Change Terminal appearance
In Terminal settings → Settings, you’re able to choose from quite a few different themes. Pick the one you like best, make it the default (there is a button at the bottom) and make sure you configure the correct theme when making changes. In the Window tab, you can configure transparency and blur (for a translucency effect) by clicking on the background color. Just use the sliders for opacity and blur and experiment with them. Set your window size to something less tiny and maybe increase the font size in the Text tab.
In the Advanced tab, set the terminal emulation to “xterm-color”. Then, edit/create the file “.profile” in your home directory.

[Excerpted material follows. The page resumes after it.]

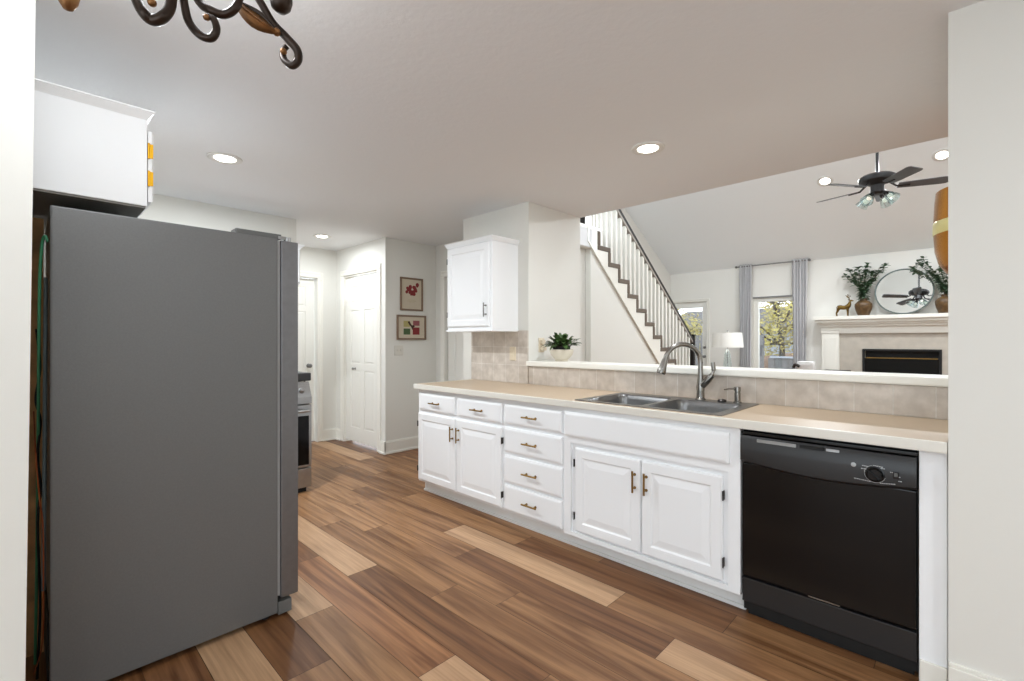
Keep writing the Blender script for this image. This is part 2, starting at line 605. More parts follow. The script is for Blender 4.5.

Add the line export CLICOLOR=1 to add colors to the output of ls. If you’d like a nice colorful bash prompt that contains the path to the current directory in it, add export PS1="\[\033[01;34m\]\u@\h\[\033[00m\]:\[\033[01;35m\]\w\[\033[00m\]\$ ". To add colors to the output of git, run git config --global --add color.ui true.
Fix Terminal keyboard bindings
Page Up, Page Down, Home and End keys do not behave the way they should. Page Up and Page down, by default, scroll the terminal buffer, while Home and End simply don’t work. So let’s go to the Terminal settings → Settings → Keyboard and define some sane mappings.
home: \033OH
end: \033OF
page up: \033[5~
page down: \033[6~
shift+page up: scroll to previous page in buffer
shift+page down: scroll to next page in buffer
You get the character sequence \033 by pressing Escape – manually typing it in won’t work. You can also copy&paste the whole sequence in. Make sure you set the action to “send string to shell” for page up and page down – it should already be the case for home and end.
Furthermore, I like to use the keyboard shortcuts ⌥⌘→ and ⌥⌘← to navigate between tabs for all applications that have tabs. This is already the case for e.g. Google Chrome, Firefox and Adium. For the terminal, this can be changed in System Preferences → Keyboard → Keyboard Shortcuts → Application shortcuts. Just define the new Terminal.app shortcuts for the actions “Select Next Tab” and “Select Previous Tab”.
Fix ssh “broken pipe” errors
While this is technically not a Terminal.app problem, it’s still quite annoying. If your ssh connection is inactive (no data traffic) for a period of time, it might get closed. To remedy this, add ServerAliveInterval 60 to your /etc/ssh_config.
That’s it! Do you have any more tips or hints for Terminal.app to share?